In Book III, “The Plantation,” Jane finds work on Robert Samson’s plantation. Samson and his wife have a son named Tee Bob, but Samson also has an older, illegitimate, “black” son named Timmy. The two boys have a brotherly bond, which Samson permits with the expectation that Timmy behaves respectfully and subserviently to his white brother. Their relationship is derailed, however, when the racist white overseer, Tom Joe, falsely accuses Timmy of wrongdoing. Timmy’s attempt to defend himself is regarded as insolence, and he is banished from the plantation.



Later, during the 1930s, Tee Bob falls in love with Mary Agnes Lefarbre, the plantation schoolteacher. Although she is Creole, Mary’s skin is light enough to pass for white. Tee Bob eventually proposes marriage to her, but she refuses, arguing that society would judge their mixed-race union unacceptable. Devastated, Tee Bob commits suicide. When Robert blames Mary for his son’s death, his friend Jules Raynard redirects responsibility for the tragedy to racist belief systems.
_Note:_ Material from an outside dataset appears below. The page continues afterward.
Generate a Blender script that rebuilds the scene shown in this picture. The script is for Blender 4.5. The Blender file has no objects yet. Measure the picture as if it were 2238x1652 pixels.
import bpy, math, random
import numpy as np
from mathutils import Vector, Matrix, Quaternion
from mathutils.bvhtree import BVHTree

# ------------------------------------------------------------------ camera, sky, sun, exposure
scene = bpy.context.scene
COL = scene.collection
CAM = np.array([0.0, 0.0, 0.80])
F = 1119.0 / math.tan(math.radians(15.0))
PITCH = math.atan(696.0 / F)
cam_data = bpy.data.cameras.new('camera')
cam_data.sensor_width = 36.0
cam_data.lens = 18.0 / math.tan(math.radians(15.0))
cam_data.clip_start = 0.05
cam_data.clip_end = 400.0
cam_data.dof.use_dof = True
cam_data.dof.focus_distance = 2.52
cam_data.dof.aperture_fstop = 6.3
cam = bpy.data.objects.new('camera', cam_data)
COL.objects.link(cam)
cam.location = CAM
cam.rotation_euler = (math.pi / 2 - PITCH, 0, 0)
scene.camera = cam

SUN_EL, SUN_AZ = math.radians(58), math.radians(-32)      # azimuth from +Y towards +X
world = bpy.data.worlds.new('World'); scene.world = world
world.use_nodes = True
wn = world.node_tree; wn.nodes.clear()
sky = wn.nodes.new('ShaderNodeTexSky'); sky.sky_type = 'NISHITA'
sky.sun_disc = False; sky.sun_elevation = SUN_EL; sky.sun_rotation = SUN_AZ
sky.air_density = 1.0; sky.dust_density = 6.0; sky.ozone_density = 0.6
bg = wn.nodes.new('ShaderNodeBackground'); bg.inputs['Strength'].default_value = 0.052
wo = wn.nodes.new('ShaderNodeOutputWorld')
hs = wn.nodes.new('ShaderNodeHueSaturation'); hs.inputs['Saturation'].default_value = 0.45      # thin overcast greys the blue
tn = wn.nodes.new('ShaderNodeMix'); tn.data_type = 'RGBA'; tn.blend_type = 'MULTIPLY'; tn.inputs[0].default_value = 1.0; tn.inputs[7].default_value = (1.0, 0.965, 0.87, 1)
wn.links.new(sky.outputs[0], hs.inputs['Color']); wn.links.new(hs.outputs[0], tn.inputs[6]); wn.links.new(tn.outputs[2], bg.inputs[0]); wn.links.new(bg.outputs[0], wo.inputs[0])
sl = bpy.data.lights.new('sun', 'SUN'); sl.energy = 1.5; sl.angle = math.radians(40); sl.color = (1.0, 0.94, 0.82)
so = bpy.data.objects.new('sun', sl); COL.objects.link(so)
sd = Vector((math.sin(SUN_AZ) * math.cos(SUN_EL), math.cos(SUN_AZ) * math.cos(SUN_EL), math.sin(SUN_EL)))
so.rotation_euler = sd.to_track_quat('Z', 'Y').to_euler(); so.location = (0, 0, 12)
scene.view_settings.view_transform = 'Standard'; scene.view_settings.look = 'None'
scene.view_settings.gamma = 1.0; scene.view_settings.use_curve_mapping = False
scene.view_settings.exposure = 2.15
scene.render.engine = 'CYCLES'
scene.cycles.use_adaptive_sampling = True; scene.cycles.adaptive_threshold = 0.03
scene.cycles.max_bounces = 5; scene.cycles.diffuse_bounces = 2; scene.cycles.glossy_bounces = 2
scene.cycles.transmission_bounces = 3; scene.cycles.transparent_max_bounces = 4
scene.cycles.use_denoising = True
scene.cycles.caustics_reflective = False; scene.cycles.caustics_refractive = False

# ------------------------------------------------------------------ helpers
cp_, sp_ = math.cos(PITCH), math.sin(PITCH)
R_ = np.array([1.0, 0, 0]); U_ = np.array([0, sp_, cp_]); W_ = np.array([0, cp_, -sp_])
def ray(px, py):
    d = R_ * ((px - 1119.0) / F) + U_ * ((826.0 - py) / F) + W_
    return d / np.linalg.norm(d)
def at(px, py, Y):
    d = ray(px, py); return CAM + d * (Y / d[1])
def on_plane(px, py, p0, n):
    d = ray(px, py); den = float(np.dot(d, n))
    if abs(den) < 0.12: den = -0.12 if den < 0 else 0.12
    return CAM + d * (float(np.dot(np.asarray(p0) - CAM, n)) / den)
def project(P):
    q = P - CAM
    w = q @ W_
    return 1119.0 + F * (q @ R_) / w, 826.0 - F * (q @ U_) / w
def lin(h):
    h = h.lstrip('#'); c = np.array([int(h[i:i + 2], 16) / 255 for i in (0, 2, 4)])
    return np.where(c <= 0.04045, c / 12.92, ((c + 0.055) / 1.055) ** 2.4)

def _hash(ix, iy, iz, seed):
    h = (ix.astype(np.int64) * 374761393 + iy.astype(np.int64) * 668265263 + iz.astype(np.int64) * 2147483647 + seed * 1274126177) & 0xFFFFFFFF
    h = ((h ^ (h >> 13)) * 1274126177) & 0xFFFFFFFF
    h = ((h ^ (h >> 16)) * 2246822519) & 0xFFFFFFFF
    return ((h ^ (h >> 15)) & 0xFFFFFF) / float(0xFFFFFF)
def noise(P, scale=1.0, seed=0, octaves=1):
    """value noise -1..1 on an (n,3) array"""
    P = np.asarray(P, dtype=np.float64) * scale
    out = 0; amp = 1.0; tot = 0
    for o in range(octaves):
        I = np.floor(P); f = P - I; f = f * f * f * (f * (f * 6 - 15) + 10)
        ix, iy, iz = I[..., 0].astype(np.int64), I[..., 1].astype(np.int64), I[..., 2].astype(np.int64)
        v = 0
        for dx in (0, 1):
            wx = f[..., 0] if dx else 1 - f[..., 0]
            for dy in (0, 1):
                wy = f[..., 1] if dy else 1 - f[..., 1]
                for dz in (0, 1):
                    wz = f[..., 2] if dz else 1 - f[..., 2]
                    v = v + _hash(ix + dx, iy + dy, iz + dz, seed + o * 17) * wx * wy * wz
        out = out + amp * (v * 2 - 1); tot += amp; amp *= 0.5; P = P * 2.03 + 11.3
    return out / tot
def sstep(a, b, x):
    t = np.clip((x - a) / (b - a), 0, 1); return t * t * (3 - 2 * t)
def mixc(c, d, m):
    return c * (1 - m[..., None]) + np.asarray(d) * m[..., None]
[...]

Book IV, “The Quarters,” finds Jane and several other women on Samson’s plantation collectively caring for an orphaned boy named Jimmy Aaron. They begin to believe he is the “One,” the savior who will deliver them from oppression. Indeed, Jimmy grows up to be a civil rights activist. After attending school in New Orleans, he returns to Bayonne in the early 1960s to orchestrate the arrest of a mulatto girl for drinking from a “white” fountain. He then organizes a protest against the arrest, and Jane, now more than 100-years-old, intends to participate. As Jane sets out for the protest, Robert Samson appears to say Jimmy has been killed. Undeterred, Jane leads her people past Samson and onto their march against injustice.

The Autobiography of Miss Jane Pittman is based partly on stories Gaines’s aunt told. His “Bible” while writing the novel, however, was Lay My Burden Down, a collection of 1930s interviews with ex-slaves. The book was televised in a made-for-TV movie in 1974.